El Congreso Nacional ha adoptado una estrategia similar. Tras una investigación periodística que reveló que Carlos Zelaya, exsecretario legislativo y hermano de Manuel Zelaya, sigue recibiendo un salario oficial sin desempeñar funciones, la reacción del Congreso no fue desmentir ni presentar documentación. Fue atacar al medio de comunicación que publicó la nota. En una comparecencia pública, la administradora del Congreso, Vilma Orozco, calificó el reportaje como “noticia falsa” y señaló al medio que lo publicó como una “fábrica de mentiras”. Desde entonces, la narrativa se ha replicado en redes sociales por cuentas vinculadas al oficialismo, sin ofrecer prueba alguna que refute los hallazgos periodísticos.

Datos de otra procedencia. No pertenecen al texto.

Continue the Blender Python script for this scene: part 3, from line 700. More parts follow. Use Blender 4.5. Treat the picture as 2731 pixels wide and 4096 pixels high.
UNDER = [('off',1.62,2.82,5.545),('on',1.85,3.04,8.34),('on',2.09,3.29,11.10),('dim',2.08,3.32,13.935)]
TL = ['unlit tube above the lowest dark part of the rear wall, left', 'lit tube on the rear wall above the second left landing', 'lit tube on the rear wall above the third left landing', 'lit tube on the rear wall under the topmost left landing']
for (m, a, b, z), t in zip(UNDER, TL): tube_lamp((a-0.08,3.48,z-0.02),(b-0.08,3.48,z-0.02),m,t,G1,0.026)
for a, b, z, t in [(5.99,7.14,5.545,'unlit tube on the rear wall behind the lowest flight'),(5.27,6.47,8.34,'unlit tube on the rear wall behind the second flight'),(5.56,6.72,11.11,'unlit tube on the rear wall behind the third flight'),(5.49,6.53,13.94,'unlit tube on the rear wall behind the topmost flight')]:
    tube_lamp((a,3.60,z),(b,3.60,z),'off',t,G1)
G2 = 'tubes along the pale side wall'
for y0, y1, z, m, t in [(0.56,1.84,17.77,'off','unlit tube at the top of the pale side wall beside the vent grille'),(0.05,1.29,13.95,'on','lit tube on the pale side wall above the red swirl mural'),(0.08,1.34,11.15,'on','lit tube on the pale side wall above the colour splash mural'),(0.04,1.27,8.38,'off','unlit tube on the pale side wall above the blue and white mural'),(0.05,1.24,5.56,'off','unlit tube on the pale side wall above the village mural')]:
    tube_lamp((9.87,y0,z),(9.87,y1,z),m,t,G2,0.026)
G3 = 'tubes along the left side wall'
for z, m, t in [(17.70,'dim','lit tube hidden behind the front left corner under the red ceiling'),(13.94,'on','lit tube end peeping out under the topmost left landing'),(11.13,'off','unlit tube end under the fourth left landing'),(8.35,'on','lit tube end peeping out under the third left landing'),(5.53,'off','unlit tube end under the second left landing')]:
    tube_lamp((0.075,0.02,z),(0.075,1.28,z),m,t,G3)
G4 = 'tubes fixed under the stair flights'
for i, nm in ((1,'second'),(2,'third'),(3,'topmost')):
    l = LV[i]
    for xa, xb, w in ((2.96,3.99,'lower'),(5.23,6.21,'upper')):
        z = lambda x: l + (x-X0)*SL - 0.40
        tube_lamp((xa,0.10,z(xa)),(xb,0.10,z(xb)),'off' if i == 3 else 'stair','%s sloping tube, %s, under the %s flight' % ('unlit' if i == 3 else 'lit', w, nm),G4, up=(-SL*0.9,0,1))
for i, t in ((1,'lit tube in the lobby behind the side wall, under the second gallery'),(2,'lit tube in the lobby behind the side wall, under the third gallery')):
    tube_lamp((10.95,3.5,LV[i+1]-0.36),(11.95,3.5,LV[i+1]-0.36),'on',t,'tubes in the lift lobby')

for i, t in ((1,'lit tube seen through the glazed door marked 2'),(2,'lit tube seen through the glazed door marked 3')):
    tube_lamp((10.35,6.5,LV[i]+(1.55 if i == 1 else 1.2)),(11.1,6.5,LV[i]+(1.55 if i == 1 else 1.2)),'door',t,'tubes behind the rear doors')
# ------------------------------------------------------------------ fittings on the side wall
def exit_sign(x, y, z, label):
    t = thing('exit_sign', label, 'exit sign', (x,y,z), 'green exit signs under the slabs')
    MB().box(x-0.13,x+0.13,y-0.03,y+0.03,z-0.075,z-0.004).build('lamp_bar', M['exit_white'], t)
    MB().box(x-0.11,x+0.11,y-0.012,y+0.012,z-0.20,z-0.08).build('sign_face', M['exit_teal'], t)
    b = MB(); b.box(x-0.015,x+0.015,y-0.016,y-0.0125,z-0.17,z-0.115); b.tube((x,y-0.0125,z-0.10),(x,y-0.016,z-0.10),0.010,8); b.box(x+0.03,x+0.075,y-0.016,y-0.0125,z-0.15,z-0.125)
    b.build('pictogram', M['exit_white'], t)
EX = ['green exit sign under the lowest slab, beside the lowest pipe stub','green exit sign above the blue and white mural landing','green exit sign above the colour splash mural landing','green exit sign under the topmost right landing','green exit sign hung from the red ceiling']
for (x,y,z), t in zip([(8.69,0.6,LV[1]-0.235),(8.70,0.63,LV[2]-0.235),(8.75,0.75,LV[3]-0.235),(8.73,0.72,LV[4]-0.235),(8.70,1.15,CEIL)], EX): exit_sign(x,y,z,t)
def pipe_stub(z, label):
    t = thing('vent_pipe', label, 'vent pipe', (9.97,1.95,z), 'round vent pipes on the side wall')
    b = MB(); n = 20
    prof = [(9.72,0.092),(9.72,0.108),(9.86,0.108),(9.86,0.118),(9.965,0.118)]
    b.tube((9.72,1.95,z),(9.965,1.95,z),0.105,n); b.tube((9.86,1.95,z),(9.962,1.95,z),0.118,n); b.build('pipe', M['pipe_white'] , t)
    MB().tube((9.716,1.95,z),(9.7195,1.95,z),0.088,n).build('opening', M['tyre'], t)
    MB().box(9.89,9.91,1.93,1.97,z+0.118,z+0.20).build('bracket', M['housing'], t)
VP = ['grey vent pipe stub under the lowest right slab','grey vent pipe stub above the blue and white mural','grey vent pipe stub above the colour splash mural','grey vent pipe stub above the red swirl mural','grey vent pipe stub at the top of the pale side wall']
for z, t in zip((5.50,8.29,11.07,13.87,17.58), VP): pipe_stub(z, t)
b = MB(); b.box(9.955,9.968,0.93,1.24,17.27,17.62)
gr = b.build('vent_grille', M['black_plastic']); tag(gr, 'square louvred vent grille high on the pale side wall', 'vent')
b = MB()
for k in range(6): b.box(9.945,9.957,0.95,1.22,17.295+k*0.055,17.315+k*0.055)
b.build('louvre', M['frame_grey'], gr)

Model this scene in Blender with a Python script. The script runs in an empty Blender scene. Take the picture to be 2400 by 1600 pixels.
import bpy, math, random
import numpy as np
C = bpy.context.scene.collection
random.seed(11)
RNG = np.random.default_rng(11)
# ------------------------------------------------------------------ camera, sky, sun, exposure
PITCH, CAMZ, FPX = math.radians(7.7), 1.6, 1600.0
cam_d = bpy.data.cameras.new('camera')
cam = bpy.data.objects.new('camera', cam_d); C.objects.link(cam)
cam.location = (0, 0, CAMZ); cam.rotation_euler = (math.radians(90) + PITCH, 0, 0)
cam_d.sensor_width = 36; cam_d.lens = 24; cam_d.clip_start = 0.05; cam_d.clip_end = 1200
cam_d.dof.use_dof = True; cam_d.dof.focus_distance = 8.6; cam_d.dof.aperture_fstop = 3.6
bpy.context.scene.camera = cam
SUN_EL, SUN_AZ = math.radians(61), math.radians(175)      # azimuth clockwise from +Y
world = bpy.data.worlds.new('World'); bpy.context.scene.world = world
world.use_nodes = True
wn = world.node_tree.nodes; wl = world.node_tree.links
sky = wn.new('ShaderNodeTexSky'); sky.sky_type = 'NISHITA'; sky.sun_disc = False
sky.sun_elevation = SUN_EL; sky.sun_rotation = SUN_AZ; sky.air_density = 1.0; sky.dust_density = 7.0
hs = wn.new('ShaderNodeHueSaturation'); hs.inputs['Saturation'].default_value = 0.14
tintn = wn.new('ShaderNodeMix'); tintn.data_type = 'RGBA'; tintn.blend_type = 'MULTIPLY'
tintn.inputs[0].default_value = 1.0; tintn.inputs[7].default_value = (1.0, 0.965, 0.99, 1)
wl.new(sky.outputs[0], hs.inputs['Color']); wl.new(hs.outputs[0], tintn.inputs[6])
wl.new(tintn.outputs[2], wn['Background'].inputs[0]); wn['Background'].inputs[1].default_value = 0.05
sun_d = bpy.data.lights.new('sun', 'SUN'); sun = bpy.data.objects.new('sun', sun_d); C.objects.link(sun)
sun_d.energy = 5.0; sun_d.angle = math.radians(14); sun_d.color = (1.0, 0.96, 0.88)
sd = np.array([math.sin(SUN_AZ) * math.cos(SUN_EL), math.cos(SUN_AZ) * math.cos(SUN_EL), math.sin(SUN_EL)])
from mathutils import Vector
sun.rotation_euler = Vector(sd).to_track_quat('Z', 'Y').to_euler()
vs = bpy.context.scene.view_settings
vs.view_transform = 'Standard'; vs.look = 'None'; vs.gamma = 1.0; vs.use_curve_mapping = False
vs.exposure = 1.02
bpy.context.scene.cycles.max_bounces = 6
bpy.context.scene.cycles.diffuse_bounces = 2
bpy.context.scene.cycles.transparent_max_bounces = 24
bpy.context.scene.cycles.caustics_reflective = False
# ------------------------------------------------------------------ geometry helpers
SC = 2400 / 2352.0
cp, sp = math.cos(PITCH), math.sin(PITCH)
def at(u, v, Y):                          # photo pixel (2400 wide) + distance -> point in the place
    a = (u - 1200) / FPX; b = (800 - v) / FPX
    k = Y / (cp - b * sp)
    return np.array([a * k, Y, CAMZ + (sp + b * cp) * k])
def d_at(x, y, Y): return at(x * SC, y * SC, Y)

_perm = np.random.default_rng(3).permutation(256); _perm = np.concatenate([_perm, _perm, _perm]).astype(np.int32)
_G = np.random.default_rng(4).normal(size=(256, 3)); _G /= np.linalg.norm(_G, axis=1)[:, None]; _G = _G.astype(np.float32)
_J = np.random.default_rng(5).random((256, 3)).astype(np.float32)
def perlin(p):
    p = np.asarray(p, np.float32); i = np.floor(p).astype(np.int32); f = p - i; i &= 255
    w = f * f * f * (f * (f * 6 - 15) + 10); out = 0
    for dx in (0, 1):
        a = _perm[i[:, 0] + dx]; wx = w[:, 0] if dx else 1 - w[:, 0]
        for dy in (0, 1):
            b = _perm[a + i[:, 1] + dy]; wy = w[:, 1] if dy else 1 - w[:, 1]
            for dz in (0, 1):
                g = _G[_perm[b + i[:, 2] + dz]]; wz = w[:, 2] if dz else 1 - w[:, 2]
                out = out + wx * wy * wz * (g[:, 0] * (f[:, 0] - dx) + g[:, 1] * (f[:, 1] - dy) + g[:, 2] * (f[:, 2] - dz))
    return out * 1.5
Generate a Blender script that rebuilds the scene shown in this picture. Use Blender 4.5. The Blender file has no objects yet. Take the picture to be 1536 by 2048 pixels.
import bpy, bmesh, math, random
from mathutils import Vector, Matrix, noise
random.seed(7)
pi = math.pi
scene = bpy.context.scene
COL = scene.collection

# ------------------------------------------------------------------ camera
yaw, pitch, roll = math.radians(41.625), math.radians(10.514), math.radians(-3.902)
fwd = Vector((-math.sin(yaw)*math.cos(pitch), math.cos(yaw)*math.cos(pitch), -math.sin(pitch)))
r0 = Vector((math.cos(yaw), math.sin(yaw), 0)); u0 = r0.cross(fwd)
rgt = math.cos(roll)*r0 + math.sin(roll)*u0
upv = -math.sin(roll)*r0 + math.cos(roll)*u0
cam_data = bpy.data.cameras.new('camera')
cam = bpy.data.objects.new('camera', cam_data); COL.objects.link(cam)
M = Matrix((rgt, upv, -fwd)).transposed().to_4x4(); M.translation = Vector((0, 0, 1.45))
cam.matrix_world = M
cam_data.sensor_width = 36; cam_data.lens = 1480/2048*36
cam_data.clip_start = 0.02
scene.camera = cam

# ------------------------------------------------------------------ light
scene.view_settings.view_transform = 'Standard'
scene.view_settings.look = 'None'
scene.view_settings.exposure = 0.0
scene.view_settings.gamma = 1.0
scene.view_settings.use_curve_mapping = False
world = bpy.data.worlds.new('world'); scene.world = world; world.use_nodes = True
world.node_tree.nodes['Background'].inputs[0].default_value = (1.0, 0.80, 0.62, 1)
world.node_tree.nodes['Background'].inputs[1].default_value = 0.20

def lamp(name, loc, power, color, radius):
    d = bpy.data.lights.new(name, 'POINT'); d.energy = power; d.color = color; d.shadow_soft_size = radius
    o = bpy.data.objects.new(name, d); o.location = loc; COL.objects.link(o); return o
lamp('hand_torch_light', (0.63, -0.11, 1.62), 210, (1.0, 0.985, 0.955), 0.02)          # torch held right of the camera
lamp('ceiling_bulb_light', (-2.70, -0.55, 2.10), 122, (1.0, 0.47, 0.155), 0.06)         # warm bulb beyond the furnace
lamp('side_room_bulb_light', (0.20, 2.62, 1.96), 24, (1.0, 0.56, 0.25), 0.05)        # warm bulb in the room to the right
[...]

Lo que se busca con estas respuestas desde el gobierno no es informar, ni debatir. Se busca anular. Aniquilar simbólicamente la credibilidad de quienes fiscalizan al poder. En lugar de fortalecer la transparencia, se fortalece la estigmatización. Y eso no es nuevo: es el camino que han seguido regímenes como el de Daniel Ortega en Nicaragua o Nayib Bukele en El Salvador, donde los gobiernos han desarrollado modelos sofisticados de censura blanda, en los que la vigilancia, el desprestigio digital y la judicialización sustituyen a la censura explícita.
En El Salvador, más de 35 periodistas fueron espiados con el software Pegasus. En Nicaragua, más de 200 se han exiliado. Bukele ha tildado a los medios críticos de “terroristas” y ha construido una maquinaria comunicacional que convierte cada crítica en una amenaza al Estado. En todos los casos, el patrón se repite: los gobiernos no se confrontan con argumentos, sino con etiquetas. El periodismo deja de ser necesario y pasa a ser sospechoso.
En Honduras, esa tendencia se ha acelerado en los últimos meses. Y mientras se discute si un tuit es ofensivo o no, en el interior del país el periodismo comunitario sobrevive bajo amenaza real. El mismo fin de semana en que se discutía en Tegucigalpa la credibilidad de los medios, el periodista Javier Hércules fue asesinado en Copán. Según los registros oficiales, Hércules tenía medidas de protección del Estado. No sirvieron de nada. Su caso no ocupó portadas. No generó cadenas de indignación. Murió, como mueren muchos comunicadores en zonas rurales: en silencio.
También en Santa Rosa de Copán, la periodista Yalile Dubón fue amenazada tras publicar una nota verificada sobre la detención del hijo de un alcalde. Recibió presiones para que borrara la publicación. Luego, amenazas directas. Y finalmente, represalias contra su negocio. En su testimonio, Dubón fue clara: “Es triste saber que el mismo gobierno está en contra tuya, por haber denunciado”. Su miedo es compartido por muchos otros periodistas en el país, especialmente fuera de la capital, donde los recursos son escasos y la impunidad es norma.
Este es el verdadero clima en el que se ejerce hoy el periodismo en Honduras. No solo bajo amenaza de violencia física, sino de exterminio reputacional. Cada publicación crítica puede desencadenar una respuesta coordinada: insultos desde cuentas anónimas, difamación institucional, demandas penales o llamadas intimidantes. El general Hernández ha sido claro al afirmar que desde las FFAA se han perfilado a periodista con el propósito de (y estas son palabras mías: contar con elementos suficientes para destruir la reputación de cualquiera que el ente armado considere un “enemigo interno”). El efecto es claro: desmoralizar, silenciar, aislar.
Frente a esto, no se puede caer en el falso equilibrio. No es lo mismo un tuit sarcástico de ningún periodista que una campaña de desprestigio llevada desde una secretaría de Estado. No es lo mismo un exceso retórico en redes de un opositor que una amenaza desde un cuartel militar. Y no es lo mismo criticar un discurso de una candidata que criminalizar a quien emite la crítica.
En toda democracia, la prensa es incómoda. Y debe serlo. Si no incomoda, no es prensa: es propaganda. El problema no son los periodistas que opinan con dureza. El problema son las instituciones que quieren que todos callen.
La verdadera pregunta que debemos hacernos no es si un periodista se excedió en su tono o fue irrespetuoso. Es si el Estado está dispuesto a garantizar que todos —incluso los más incómodos— puedan seguir hablando sin miedo. Ese es al final el rol del Estado, garantizar a cada periodista el libre ejercicio de su profesión, por incómodo que sea ese periodista. Porque cuando la crítica se castiga y la denuncia se convierte en delito, el silencio ya no es prudencia: es complicidad.
Y de la complicidad a la oscuridad, solo hay un paso.